Die Unternehmensgewinne steigen ins Immense, die Aktien haussieren diametral zur Entwicklung der Arbeitslosigkeit, die Wirtschaft operiert international oder - zeitgemäß ausgedrückt - global. Die Internationalisierung des Markts verstärkt die "neue Unübersichtlichkeit" (Jürgen Habermas) und führt uns an die "Schwelle zum autoritären Jahrhundert" (Ralf Dahrendorf) oder zum "Verschwinden der Arbeit" (Hermann Glaser).

Warum?

Man hat sich mindestens zweierlei zu fragen, will man das Prinzip Verantwortung gesellschaftlich ernst nehmen:

  1. Wer profitiert eigentlich in welchem vertretbaren Ausmaß zu wessen Lasten? Und:
  2. Wie kann der bloße Reaktivismus in heutigen Wirtschaftsstrategien umgemünzt werden in nachvollziehbares, zielgerichtetes, theoretisch durchschautes Handeln?

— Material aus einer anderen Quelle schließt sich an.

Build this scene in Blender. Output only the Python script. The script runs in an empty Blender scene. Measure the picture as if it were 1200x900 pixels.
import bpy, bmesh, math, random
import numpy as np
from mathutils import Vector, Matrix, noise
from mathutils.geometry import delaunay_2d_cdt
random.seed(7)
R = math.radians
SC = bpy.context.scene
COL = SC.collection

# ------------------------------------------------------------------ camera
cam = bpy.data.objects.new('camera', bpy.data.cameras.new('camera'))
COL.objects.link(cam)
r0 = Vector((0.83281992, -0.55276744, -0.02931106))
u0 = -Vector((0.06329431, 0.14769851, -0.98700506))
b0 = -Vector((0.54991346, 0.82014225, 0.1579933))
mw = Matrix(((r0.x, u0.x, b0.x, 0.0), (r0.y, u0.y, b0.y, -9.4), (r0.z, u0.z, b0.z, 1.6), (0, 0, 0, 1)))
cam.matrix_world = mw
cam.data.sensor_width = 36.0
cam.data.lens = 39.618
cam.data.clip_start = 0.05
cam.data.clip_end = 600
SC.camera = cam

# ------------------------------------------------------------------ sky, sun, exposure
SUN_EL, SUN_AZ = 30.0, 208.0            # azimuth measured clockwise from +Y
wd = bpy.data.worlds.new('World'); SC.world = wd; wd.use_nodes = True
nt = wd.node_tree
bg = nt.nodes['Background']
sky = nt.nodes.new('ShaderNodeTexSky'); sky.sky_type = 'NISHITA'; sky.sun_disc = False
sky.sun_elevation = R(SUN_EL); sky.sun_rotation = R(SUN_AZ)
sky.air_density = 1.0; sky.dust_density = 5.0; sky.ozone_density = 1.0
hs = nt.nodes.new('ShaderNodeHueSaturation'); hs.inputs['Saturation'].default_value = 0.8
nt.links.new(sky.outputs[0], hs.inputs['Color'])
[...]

Die Zeit scheint überfällig, daß über die Innovationsstrategien in aller Verantwortung - d.h. für alle Beteiligten am sozialen System - nachgedacht wird. Das Ernst-Bloch-Zentrum will ausdrücklich nicht jede sich bietende Gelegenheit ergreifen, um Bloch zu bemühen und ihn "anzuwenden", wenn es um die Zukunftsfragen geht. Nichtsdestoweniger bietet gerade der unorthodoxe Ernst Bloch brauchbare, methodisch exakte sowie von Ideologie freie Hilfsbegriffe, Denkmuster und Praxisbezüge für soziale, technische und kulturelle Entwicklungsprozesse an: ein derartiger analytisch hilfreicher Begriff ist beispielsweise die "Ungleichzeitigkeit", mit dem die Prozesse des Wandels auf verschiedenen Ebenen analysiert werden können.

Natürlich ist darüber hinaus zu fragen, warum unsere Gesellschaft mit all ihren Problemen (oder wegen all ihrer Probleme?) so arm an utopischem Denken geworden ist, auch wenn das Prinzip Hoffnung geradezu inflatorisch bemüht wird oder auch wenn jeder Firmenchef "seine" Visionen und jedes Unternehmen "seine" Philosophie hat? Oder: Welche Rolle muß das utopische Denken einnehmen, wenn utopisches Denken der geschärfte Blick in die Zukunft sein soll und wenn Utopien dann auch konkret zu fassen sind.

Eine Gesellschaft, die das Utopische vernachlässigt, steht zumindest in der Gefahr des blinden Reaktivismus und einer falsch verstandenen Handlungsfreiheit, die den Menschen, das Gemeinwesen, ausklammert. Der grassierende Neoliberalismus ist ein derartig vergewaltigtes Freiheitsverständnis und er muß zurecht hinterfragt werden.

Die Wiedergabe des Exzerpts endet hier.